竜の化身である醜い魔女などもでてはくるが、精霊や神話がかった描写は美しい。特に庭の描写。アトランティス神話とは異なるけれど、アトランティスへの憧憬を感じ、ギリシア神話にも思いを馳せる。
また通常のロマンス小説は苦手だけれど、彼の作品では別。生物的に生々しい恋愛というカテゴリではなく、幻想のヴェールに包まれたファンタジー物語りだからだと思う。
美しい3和音にうっとり。
蛇はヨーロッパでは、永遠の愛を象徴するもの。竜は悪。
百合は生命や光の象徴。
■マドモワゼル・ド・スキュデリ★3.5
(1819年作品)
探偵小説風。他の幻想神秘ミステリとは一味違う。現実味が強い。スキュデリ婦人の聡明さが主題ではあるけれど、若者の美しい愛の物語。
あと罪に問われない伯爵って、身分力あるんだなぁとわかる。
■ドン・ファン★3(1812年作品)
彼が敬愛するモーツァルトの『ドン・ジョバンニ』の音楽的評論に、自身の経験を交えた短編。
どこからが現実でどこからが幻想かわからない。オペラは鑑賞したことも無いので小難しい。10年後ぐらいにまた読みたいです。
■■クライスレリアーナから
クライスラーはホフマンの投影
■『音楽嫌い』★3
ホフマン自身の音楽経験と評論かな。
天才に共感はしにくい
■『ヨハネス・クライスラーの修業証明書』★3
こちらも音楽評論と、天才芸術家が狂っていく狂気を
自身が自身に証書を書くという手法で演出している
【時代背景】
18世紀西ヨーロッパでは、市民革命・産業革命がおこり、封建制度が崩壊。 自由民権思想、個性尊重、自我発展の思想革命が活発になり、ロマン派文学が溢れた。
一方、ホフマンの生まれプロイセン王国(後にドイツ)は、啓蒙専制君主の暗愚の王の時代にあり、長年の国力が危機と改革の時代にあった。
※古典主義からロマン主義へ。
[参照文]
※https://www.y-history.net/appendix/wh1003-055.html
※https://www.y-history.net/appendix/wh1204-010.html
https://ja.m.wikipedia.org/wiki/%E3%83%97%E3%83%AD%E3%82%A4%E3%82%BB%E3%83%B3%E7%8E%8B%E5%9B%BD
https://www.y-history.net/wh_note/13note_0903.html
音楽、絵画も同様。
シューベルト、シューマン、メンデルスゾーンなど3大前期ロマン派といわれるドイツの音楽家が同時期。

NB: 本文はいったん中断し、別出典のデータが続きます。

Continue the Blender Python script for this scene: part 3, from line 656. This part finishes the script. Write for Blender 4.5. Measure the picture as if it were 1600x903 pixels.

プロイセン王国前の神聖ローマ帝国にはザルツブルク生まれのモーツァルト(1756−1791年)がいた。モーツァルトはE.T.AホフマンのA[アマデウス]、ペンネームの由来でもある。(モーツァルトの音楽体系は、ロココ様式。)
シューマンはホフマンに傾倒し、曲を送るなどしている。彼の物語クライスレリアーナからも命名している。